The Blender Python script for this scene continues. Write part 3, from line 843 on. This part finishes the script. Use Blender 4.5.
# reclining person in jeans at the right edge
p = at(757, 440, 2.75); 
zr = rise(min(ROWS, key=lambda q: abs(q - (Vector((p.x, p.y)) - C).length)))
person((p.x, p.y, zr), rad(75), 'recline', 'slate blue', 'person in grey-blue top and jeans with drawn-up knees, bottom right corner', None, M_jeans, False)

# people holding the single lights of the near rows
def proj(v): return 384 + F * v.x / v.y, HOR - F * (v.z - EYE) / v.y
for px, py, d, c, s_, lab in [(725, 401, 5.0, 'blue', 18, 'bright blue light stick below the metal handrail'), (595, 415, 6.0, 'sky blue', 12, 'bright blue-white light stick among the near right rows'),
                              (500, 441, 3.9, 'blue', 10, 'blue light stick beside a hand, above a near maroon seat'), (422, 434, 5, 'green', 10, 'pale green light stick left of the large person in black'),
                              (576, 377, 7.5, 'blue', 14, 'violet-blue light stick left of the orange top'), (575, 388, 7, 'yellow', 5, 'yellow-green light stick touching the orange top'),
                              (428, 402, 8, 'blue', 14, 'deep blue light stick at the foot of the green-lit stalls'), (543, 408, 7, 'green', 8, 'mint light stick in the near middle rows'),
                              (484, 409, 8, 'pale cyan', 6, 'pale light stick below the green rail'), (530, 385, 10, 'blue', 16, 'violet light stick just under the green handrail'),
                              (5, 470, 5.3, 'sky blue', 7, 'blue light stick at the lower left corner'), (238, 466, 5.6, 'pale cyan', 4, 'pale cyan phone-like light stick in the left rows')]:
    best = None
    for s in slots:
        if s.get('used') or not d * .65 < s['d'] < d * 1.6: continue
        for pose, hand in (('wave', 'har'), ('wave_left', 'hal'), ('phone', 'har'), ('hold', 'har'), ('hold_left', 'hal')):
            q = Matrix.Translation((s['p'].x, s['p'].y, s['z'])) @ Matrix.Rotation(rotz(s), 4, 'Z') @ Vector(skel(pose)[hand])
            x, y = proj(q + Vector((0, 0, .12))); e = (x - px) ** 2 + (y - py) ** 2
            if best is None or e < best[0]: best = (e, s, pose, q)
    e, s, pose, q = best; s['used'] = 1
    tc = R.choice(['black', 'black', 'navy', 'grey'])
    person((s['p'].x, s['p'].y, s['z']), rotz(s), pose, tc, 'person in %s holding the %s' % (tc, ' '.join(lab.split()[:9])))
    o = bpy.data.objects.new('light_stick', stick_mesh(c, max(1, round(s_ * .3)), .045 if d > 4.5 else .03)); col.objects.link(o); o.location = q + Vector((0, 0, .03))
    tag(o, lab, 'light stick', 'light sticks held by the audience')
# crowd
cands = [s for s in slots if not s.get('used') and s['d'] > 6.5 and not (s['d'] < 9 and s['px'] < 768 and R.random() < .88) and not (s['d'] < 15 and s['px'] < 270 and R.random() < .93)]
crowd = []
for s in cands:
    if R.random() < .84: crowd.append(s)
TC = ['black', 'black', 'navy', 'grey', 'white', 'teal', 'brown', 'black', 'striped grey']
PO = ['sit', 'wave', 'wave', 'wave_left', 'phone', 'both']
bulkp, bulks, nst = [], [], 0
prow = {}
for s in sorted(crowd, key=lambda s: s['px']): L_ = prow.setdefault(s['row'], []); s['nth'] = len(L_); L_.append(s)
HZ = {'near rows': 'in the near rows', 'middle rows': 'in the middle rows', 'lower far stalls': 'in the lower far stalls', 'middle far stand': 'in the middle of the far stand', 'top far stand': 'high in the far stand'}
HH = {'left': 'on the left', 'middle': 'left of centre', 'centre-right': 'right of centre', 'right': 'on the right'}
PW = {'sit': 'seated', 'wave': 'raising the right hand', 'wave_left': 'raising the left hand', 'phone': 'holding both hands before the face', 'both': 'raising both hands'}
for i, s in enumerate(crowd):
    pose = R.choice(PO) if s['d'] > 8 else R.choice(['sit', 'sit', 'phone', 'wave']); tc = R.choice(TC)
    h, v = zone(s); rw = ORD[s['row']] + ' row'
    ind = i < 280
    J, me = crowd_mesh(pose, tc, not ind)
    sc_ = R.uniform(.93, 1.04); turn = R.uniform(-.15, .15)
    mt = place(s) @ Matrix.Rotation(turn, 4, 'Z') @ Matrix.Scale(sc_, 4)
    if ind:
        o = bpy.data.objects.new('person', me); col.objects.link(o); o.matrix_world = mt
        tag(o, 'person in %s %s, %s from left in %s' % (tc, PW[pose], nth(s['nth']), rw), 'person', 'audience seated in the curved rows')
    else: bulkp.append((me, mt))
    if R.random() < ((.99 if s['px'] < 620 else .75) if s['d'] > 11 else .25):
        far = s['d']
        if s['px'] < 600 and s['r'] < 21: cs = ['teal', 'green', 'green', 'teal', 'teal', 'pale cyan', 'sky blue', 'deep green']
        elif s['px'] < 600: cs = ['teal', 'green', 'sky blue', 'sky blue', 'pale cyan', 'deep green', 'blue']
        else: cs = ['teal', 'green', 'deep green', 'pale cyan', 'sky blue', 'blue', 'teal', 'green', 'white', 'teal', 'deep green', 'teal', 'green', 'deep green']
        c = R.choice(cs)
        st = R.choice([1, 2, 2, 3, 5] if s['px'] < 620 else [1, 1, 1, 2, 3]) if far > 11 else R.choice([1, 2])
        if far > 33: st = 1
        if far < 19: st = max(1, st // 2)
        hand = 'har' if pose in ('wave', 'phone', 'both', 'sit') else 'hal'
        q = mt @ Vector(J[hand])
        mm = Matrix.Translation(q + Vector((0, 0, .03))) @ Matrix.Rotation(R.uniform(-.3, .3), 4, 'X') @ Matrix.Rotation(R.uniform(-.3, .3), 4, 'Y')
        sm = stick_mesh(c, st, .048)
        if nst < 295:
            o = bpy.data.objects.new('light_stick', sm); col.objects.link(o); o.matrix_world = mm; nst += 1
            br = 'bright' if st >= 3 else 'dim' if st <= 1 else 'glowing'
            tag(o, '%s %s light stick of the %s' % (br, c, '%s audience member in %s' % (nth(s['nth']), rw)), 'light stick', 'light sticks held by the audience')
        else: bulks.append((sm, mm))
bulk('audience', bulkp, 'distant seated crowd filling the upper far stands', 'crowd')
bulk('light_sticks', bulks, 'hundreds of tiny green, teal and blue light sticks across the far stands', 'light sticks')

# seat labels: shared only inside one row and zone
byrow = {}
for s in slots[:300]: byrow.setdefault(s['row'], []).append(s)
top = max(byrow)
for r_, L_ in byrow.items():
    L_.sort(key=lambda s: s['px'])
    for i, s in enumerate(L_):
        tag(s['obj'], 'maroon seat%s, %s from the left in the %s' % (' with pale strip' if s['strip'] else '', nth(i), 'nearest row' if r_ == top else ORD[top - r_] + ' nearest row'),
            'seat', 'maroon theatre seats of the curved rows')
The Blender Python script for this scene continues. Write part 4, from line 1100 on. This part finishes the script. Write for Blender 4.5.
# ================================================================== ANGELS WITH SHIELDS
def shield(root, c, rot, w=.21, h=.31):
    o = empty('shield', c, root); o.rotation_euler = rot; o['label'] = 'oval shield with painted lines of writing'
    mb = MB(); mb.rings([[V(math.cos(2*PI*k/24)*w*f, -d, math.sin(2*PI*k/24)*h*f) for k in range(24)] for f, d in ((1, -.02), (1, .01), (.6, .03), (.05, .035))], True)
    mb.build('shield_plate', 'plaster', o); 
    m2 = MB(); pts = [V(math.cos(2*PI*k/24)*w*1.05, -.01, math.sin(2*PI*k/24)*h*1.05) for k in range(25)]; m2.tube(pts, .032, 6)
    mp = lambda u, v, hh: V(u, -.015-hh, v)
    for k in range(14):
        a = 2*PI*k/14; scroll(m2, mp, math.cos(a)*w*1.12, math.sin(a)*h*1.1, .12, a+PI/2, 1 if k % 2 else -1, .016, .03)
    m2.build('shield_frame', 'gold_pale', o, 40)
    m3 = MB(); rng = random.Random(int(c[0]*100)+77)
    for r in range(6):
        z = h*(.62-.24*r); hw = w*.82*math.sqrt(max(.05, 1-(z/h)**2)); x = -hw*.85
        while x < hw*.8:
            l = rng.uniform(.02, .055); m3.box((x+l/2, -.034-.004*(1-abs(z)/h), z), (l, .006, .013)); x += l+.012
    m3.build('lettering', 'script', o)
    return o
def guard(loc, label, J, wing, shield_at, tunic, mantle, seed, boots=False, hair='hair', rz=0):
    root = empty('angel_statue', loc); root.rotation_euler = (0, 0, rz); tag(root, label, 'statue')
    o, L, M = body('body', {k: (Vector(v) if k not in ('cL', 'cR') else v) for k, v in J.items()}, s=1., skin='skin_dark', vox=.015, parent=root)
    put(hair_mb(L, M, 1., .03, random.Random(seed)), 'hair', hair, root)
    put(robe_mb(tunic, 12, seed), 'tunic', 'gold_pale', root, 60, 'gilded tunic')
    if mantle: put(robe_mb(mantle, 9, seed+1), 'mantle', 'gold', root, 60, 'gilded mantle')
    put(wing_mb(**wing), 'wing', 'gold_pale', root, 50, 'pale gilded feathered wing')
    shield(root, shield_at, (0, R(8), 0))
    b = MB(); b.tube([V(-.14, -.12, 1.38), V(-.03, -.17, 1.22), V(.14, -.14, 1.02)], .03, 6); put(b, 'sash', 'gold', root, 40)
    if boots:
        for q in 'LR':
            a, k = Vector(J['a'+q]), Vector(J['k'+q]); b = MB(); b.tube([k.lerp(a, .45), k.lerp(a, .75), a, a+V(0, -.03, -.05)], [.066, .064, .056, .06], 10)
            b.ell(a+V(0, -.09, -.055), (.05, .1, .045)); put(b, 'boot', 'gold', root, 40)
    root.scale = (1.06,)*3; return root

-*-

Your output must be the lines of the material above, from the first through the line that contains "person((p.x, p.y, zr), rad(75), 'recline', 'slate", copied exactly. Include both endpoints and nothing else.

* _EXERCISE RESPONSE_:
The Blender Python script for this scene continues. Write part 3, from line 843 on. This part finishes the script. Use Blender 4.5.
# reclining person in jeans at the right edge
p = at(757, 440, 2.75); 
zr = rise(min(ROWS, key=lambda q: abs(q - (Vector((p.x, p.y)) - C).length)))
person((p.x, p.y, zr), rad(75), 'recline', 'slate blue', 'person in grey-blue top and jeans with drawn-up knees, bottom right corner', None, M_jeans, False)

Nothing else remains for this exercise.